Me pongo celosa cuando, después de clase, veo a las otras chicas caminar por Merrion Avenue del brazo de sus madres. Yo no soy así: soy la niña que llora de miedo el último día antes de las vacaciones de verano. Tengo que fingir que he perdido el palo de hockey porque sé que si lo llevo a casa mi madre me golpeará con él todo el verano. Aunque tal vez prefiera usar el atizador de alfombras. Me hará desnudarme, me obligará a acostarme en el suelo y abrirme de piernas y brazos y a permitirle golpearme con el mango de la escoba en mis partes íntimas. Una y otra vez me obliga a decir que “No soy nada” y si no lo hago empieza a pisotearme.
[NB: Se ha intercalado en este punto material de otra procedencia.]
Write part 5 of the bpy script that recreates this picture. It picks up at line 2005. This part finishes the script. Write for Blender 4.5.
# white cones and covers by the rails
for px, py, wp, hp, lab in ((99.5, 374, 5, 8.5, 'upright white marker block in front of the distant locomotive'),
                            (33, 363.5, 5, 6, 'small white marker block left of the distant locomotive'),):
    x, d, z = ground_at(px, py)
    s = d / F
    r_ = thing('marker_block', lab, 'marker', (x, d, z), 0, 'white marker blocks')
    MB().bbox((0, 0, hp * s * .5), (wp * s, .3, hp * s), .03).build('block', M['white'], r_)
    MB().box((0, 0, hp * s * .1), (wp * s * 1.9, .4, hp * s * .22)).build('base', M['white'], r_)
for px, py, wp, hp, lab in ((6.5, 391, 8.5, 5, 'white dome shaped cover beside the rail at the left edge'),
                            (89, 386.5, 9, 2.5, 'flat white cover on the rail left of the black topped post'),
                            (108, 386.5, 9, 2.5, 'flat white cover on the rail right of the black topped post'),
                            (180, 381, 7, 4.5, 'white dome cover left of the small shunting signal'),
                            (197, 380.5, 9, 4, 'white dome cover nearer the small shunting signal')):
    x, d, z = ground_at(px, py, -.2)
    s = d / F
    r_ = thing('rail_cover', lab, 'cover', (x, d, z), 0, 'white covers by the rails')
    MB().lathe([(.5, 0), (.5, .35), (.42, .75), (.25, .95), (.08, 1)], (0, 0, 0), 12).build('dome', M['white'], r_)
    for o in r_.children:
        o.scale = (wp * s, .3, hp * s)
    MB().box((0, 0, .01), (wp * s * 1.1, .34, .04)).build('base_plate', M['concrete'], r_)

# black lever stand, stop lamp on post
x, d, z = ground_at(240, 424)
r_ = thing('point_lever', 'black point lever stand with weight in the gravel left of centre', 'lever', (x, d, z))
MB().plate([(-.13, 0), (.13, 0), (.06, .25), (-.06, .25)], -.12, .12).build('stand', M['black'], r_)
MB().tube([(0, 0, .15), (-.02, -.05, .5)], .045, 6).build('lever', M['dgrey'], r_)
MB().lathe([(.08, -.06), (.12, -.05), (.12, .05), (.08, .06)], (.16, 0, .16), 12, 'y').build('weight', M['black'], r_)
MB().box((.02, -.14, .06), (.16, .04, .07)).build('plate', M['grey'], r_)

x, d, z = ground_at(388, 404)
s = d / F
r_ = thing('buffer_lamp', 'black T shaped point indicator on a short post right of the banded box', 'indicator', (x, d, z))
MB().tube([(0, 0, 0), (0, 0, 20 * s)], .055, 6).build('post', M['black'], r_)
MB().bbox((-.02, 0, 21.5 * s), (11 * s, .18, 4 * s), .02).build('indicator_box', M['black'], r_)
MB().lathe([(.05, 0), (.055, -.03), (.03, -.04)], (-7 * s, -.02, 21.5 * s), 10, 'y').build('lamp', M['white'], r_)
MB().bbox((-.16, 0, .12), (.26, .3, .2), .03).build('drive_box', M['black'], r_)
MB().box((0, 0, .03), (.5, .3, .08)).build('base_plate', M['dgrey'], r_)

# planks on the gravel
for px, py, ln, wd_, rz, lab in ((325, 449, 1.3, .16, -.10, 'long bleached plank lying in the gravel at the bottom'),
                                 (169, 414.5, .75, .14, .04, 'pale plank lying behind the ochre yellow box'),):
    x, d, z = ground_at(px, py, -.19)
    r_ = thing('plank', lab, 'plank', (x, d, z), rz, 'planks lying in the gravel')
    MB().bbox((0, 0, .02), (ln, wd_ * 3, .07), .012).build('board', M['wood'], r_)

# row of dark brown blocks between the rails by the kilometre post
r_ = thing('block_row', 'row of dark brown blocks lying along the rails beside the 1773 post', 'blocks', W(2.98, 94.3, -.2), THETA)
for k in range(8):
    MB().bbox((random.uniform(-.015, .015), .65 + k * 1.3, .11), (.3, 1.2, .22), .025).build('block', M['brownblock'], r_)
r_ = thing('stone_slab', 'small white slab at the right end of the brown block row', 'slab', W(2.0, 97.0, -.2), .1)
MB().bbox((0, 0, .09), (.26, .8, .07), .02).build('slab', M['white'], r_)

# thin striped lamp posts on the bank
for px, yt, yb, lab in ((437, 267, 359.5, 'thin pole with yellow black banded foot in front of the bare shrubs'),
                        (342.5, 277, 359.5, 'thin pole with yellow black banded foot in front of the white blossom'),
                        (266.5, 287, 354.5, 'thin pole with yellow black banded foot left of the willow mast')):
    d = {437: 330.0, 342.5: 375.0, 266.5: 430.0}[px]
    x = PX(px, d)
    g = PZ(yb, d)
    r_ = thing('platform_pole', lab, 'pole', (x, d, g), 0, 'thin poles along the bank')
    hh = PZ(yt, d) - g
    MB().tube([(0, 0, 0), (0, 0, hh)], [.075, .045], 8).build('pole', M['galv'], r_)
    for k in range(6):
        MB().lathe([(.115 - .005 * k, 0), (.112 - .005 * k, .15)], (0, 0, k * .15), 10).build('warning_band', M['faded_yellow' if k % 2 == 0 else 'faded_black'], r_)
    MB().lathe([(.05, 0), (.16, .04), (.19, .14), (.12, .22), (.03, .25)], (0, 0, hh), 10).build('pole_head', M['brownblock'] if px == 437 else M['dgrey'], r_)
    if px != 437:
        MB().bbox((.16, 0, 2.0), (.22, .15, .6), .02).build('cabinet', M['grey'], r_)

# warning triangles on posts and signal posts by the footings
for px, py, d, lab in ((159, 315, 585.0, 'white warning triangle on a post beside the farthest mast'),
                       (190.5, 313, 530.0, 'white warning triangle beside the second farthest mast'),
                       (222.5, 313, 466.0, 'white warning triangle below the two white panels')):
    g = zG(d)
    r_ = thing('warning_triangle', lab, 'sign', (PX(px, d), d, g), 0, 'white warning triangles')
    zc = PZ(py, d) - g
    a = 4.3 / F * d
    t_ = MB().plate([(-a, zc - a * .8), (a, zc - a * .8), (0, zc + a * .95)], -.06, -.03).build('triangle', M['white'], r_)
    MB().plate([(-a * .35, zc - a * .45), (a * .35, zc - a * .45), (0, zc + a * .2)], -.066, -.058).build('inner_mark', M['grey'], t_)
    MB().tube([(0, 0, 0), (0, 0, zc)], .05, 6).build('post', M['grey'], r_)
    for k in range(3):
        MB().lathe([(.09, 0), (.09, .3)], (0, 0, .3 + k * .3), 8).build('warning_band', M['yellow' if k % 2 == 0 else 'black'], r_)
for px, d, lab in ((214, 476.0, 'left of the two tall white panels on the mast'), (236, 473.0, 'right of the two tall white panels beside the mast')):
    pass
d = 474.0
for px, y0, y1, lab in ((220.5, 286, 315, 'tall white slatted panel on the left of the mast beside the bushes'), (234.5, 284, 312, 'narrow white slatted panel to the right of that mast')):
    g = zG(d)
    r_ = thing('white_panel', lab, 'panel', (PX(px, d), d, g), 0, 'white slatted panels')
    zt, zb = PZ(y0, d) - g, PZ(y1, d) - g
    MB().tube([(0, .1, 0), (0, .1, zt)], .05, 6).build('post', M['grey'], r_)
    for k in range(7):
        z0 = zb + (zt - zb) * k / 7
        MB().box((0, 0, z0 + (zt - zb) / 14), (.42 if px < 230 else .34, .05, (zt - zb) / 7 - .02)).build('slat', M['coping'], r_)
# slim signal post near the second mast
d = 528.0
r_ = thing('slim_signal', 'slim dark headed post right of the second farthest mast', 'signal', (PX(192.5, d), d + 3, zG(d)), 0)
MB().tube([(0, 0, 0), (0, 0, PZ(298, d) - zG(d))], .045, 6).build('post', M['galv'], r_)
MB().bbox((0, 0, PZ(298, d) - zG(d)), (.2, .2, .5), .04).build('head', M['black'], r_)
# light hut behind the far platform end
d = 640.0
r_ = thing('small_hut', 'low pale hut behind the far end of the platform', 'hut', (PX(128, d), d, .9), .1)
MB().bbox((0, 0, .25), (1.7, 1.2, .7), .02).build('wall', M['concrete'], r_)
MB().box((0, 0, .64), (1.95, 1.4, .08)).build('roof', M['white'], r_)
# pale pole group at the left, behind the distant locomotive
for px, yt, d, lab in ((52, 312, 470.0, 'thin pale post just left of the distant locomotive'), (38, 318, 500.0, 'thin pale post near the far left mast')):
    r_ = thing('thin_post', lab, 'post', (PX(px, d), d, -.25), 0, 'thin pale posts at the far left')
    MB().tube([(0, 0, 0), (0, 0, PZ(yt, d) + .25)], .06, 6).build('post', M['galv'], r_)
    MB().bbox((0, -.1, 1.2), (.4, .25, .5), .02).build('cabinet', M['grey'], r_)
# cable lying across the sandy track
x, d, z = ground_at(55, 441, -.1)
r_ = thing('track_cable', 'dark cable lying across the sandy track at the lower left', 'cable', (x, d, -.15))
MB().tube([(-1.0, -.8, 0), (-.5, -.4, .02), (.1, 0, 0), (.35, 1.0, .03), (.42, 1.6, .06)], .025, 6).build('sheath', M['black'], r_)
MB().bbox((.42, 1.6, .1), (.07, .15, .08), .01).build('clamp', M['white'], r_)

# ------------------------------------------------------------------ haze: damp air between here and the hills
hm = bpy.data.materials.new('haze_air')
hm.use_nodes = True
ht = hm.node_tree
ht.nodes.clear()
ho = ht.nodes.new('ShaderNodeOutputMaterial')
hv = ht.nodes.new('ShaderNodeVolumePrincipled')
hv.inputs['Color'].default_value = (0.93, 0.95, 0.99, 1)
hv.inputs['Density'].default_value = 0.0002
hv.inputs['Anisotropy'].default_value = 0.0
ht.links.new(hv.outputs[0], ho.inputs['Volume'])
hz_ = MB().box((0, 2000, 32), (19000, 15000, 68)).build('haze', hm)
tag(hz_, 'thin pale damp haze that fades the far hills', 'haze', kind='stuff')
Grita que quiere reventar el vientre. Me hace rogarle que tenga “piedad”. En la guardería gané un premio por ser capaz de acurrucarme en una bola, pero mi maestra nunca adivinó por qué se me daba tan bien.
Amo a Jesús porque se me apareció una noche mientras mi madre me obligaba a tenderme en el suelo de la cocina. Estaba desnuda y manchada de cereales y café soluble. Mi madre no dejaba de gritarme cosas espantosas, y yo estaba allí, acurrucada, recibiendo golpes. De repente, allí se me apareció Jesús: en mi mente lo vi en una pequeña colina de piedra, clavado en la cruz.
Nunca le pedí que viniera; simplemente llegó. Llevaba una larga túnica blanca y la sangre le fluía del corazón, manchando la túnica. Aquella sangre corría por el suelo de la colina para llegar hasta el suelo de la cocina y de ahí hasta mi corazón. Me dijo que me devolvería la sangre que mi madre había tomado y que su sangre me fortalecería el corazón. Así que me concentré en Él. Cuando mi madre terminó conmigo me acosté en el suelo hasta que la oí cerrar la puerta de su dormitorio. Luego ordené todas las cosas que había tirado y puse la mesa para el desayuno.